Battle of the Generations

Ryan Du, Social Media Guru

iPhones, selfies, and Justin Bieber! Oh, my! A new generation seemingly defined by technology, self-absorption and pop culture is upon us. Along with the new generation, critics remarking the downfall of society make their presence known. However, could a topic with such a negative connotation actually show hope for the future? Surprisingly enough, there is light at the end of the tunnel.

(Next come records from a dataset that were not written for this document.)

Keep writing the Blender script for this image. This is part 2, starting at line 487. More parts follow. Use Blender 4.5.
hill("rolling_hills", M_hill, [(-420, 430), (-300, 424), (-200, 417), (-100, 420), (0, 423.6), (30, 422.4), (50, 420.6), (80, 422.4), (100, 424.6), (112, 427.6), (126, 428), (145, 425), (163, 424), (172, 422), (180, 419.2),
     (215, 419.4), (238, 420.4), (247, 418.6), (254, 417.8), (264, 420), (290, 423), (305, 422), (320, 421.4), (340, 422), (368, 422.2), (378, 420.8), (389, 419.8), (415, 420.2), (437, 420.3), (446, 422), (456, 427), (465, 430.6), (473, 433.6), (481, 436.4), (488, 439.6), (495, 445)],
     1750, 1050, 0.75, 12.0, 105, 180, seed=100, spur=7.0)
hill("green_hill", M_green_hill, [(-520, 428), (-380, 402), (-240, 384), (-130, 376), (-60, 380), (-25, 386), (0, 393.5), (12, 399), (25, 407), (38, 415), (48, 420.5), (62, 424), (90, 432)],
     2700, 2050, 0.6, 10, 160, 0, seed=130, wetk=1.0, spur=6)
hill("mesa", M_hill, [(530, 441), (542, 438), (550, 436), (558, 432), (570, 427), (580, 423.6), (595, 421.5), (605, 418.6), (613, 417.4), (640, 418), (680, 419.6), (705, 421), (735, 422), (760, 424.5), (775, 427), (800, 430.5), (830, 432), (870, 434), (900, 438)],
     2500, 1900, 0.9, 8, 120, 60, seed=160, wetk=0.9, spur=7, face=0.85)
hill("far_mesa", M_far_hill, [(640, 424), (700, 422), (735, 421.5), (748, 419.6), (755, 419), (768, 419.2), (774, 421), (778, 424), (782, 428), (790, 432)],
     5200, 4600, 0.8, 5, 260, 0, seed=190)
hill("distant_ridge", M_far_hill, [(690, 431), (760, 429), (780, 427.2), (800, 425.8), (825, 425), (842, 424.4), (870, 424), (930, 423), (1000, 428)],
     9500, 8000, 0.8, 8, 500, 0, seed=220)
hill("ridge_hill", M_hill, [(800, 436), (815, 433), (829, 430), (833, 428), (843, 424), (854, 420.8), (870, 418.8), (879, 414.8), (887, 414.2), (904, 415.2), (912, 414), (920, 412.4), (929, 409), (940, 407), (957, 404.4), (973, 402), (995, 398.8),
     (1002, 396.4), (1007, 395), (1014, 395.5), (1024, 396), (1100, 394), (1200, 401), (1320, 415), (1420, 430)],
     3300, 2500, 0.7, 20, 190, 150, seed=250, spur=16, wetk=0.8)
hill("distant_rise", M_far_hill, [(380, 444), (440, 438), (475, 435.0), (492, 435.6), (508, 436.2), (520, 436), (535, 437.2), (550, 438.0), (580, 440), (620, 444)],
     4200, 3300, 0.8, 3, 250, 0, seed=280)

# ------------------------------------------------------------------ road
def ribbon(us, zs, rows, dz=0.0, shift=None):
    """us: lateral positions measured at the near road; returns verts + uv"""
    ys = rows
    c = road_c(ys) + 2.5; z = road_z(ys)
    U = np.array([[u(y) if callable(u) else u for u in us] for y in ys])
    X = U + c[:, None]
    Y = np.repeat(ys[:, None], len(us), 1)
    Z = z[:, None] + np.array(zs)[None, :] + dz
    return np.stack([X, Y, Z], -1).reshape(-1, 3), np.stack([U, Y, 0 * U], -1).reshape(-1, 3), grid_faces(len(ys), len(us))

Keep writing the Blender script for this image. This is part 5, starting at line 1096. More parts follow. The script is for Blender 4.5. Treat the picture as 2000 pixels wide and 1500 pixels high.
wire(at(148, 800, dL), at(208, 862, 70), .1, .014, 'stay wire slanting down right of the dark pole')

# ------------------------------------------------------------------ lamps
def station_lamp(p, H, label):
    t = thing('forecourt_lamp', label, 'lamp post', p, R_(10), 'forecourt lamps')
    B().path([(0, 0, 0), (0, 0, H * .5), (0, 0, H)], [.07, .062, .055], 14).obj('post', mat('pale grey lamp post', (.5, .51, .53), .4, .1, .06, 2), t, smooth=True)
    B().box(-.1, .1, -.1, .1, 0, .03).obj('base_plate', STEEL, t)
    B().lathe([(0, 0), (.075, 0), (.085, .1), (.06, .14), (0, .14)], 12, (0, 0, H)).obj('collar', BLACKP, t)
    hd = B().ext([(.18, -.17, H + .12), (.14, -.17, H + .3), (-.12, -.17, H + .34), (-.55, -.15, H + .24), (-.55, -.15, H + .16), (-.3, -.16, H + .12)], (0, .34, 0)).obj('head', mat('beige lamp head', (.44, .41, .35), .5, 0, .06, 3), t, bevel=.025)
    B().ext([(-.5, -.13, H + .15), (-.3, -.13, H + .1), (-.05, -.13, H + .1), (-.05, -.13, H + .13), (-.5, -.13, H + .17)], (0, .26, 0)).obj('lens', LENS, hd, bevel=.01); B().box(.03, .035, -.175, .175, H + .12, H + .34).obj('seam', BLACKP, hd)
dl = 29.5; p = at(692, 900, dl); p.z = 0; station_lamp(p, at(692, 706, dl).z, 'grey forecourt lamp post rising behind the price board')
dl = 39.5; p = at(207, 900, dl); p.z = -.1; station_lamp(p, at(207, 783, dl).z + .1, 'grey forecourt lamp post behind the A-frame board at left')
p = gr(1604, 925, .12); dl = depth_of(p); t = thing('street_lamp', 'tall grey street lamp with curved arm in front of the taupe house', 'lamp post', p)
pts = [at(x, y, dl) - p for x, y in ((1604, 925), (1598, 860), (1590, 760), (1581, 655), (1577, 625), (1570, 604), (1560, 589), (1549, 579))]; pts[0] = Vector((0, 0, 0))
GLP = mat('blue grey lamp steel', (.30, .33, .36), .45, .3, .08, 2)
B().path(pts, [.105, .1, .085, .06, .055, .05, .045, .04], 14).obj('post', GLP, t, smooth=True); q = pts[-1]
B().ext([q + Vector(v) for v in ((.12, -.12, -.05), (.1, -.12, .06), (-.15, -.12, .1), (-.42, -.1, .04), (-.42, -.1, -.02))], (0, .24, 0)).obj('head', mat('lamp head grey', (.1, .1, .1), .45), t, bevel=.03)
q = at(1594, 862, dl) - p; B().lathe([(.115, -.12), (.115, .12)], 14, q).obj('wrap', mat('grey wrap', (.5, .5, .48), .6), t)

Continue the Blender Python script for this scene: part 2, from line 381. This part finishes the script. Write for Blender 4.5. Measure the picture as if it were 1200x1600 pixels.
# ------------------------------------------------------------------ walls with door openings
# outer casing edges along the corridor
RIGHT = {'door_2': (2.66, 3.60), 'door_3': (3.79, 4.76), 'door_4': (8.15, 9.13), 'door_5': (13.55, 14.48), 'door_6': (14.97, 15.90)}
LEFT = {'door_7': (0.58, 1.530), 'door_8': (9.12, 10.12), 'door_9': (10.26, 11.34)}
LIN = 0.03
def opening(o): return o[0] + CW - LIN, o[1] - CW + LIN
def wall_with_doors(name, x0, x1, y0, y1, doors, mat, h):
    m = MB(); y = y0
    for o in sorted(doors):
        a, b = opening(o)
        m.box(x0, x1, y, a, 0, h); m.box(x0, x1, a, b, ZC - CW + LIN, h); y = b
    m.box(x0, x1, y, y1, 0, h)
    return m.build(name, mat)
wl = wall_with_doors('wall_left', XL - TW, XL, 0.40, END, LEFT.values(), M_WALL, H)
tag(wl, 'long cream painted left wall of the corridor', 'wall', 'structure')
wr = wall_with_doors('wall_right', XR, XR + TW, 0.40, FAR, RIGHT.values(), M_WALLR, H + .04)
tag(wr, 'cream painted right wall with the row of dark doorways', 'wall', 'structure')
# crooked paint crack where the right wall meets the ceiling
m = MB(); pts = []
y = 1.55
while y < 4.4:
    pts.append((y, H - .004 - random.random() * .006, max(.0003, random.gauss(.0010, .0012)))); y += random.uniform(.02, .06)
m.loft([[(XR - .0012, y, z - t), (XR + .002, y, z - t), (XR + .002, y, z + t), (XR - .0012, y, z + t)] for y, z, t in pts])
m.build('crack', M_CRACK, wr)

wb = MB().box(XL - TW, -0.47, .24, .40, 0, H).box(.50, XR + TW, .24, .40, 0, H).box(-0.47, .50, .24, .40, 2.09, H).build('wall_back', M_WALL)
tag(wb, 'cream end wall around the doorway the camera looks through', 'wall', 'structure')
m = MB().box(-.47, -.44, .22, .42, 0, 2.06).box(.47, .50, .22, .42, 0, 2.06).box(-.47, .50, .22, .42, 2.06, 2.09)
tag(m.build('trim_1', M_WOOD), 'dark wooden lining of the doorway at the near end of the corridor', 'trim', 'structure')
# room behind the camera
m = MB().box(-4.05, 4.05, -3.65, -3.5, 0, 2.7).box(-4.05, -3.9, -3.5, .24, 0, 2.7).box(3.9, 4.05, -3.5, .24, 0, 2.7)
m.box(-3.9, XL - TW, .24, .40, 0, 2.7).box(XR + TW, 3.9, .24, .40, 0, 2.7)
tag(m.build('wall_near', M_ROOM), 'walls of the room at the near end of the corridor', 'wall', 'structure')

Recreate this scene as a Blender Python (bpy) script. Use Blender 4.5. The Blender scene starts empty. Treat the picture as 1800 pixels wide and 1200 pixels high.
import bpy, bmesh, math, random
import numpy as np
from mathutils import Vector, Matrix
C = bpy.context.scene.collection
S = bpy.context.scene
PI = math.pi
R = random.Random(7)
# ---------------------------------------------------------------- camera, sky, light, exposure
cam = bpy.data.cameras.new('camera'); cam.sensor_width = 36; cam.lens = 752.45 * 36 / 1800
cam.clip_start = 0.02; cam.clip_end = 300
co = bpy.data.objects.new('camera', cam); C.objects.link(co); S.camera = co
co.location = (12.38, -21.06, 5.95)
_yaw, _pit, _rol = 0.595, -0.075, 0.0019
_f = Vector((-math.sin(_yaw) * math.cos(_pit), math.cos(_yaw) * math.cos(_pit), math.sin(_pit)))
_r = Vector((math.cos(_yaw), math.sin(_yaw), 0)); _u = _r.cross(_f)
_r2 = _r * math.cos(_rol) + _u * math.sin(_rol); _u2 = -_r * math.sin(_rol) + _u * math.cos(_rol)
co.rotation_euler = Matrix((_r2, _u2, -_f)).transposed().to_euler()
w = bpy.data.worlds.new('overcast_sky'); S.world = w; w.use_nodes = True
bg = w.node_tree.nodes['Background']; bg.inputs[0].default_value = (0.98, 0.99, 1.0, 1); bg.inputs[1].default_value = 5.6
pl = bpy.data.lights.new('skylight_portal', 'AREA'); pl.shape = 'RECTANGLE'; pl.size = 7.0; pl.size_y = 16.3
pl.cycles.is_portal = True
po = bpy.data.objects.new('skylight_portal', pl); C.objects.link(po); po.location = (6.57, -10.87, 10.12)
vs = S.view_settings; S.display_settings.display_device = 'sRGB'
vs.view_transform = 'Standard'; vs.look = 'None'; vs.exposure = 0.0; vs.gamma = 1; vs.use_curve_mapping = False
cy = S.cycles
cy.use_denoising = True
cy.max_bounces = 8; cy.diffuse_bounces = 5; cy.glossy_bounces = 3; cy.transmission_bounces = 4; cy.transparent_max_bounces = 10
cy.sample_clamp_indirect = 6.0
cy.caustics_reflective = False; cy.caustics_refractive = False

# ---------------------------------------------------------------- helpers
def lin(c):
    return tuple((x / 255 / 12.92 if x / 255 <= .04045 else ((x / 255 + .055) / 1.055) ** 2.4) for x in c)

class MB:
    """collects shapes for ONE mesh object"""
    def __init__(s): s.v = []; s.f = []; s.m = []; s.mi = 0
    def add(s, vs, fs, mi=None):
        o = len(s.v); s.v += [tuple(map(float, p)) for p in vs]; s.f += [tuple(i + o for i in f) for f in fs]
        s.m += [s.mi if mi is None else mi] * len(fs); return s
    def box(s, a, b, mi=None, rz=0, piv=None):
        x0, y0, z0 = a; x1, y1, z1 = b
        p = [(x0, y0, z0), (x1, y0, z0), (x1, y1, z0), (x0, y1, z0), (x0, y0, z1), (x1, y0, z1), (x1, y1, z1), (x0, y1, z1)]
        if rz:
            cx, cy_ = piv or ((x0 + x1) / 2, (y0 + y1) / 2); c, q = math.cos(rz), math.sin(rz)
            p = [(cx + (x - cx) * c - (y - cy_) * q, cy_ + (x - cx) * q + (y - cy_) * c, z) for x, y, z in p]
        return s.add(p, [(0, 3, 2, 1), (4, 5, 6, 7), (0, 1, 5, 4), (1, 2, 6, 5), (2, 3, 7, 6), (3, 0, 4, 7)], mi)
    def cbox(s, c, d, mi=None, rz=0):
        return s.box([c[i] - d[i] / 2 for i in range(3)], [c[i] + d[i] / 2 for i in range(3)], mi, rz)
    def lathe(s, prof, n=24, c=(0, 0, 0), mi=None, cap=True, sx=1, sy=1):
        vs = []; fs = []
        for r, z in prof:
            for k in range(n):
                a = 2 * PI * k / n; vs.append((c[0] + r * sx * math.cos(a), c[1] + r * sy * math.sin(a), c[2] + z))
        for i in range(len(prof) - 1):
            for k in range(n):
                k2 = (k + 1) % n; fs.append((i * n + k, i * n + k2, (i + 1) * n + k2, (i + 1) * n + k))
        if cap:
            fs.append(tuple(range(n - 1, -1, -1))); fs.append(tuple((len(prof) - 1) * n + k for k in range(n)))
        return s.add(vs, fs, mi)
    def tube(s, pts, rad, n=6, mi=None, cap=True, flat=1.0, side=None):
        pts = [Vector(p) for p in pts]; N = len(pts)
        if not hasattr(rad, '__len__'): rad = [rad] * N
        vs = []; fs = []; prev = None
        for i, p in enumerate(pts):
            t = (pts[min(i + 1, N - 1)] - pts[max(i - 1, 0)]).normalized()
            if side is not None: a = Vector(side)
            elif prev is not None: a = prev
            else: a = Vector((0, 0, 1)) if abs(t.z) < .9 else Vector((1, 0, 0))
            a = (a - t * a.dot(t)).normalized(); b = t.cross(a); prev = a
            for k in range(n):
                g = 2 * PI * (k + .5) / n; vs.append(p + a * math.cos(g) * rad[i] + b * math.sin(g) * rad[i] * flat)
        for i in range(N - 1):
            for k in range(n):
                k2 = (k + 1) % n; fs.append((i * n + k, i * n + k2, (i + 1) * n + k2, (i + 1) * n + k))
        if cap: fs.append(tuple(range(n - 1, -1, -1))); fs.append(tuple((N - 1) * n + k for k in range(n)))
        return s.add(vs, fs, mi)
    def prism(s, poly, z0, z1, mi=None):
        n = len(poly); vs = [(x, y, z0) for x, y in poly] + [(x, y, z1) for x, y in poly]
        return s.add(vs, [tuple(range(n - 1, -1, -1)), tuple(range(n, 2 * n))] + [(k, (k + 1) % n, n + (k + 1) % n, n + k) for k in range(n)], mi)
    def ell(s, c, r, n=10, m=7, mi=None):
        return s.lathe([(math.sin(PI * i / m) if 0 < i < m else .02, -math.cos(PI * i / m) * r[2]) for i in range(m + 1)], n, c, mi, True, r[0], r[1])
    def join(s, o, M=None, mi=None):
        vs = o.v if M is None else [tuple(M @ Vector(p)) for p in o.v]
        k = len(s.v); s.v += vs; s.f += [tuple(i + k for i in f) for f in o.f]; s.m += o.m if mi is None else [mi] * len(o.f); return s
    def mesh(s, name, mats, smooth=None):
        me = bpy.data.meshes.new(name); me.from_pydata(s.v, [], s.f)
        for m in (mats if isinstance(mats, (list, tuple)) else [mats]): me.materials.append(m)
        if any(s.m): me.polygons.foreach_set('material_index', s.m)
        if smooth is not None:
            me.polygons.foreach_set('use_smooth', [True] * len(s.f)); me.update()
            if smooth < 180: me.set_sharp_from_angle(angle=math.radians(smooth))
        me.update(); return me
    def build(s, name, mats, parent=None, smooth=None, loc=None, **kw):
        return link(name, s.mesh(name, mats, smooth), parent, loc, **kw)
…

Technology is, and always will be, around us. There’s just no escaping that. But, what bothers people from older generations isn’t the technology itself; it’s the way the current generation uses it. Don’t get me wrong, I can see why countless hours of staring at a phone would bother a generation that grew up without internet. Heck, it even bothers me. But the fact of the matter is that under the unproductive exterior lies a cornucopia of information. At no other point in history could a person access endless amounts information with the click of a few buttons. Despite all the controversy, today’s generation remains educated about a wider spectrum of topics than any previous generation. Thus, the constant use of technology should not be viewed as a waste of time, but rather a useful resource. Additionally, the ignorance of specific people should not define a general populous.

Self-absorption, or shall I say, selfie-absorption, is another trend taking today’s generation by storm. Bad puns aside, this trend actually fuels a new wave of confidence. Why is it that we tend to look down upon the bulk of selfies? To me, a selfie is so much more than just a photograph. A selfie shows that one is comfortable with his/her physical appearance. And who are we to take that confidence away? So keep on taking selfies, you beautiful creature.

Lastly, every generation has its pop culture. To judge one generation because its pop culture does not coincide with your interests is not fair. On top of that, just because something is older does not make it more respectable. Likewise, what may seem unsatisfactory now might seem magnificent to a future generation. After all, one of the main phrases in Nicki Minaj’s masterpiece “Anaconda” comes directly from Sir Mix-a-Lot’s irritating 1992 single, “Baby Got Back.”

What I mean by all of this is that no generation’s trends are better than those of another generation. Every time period has its classic trademarks and its questionable fads. Long story short, the battle of the generations has resulted in a tie.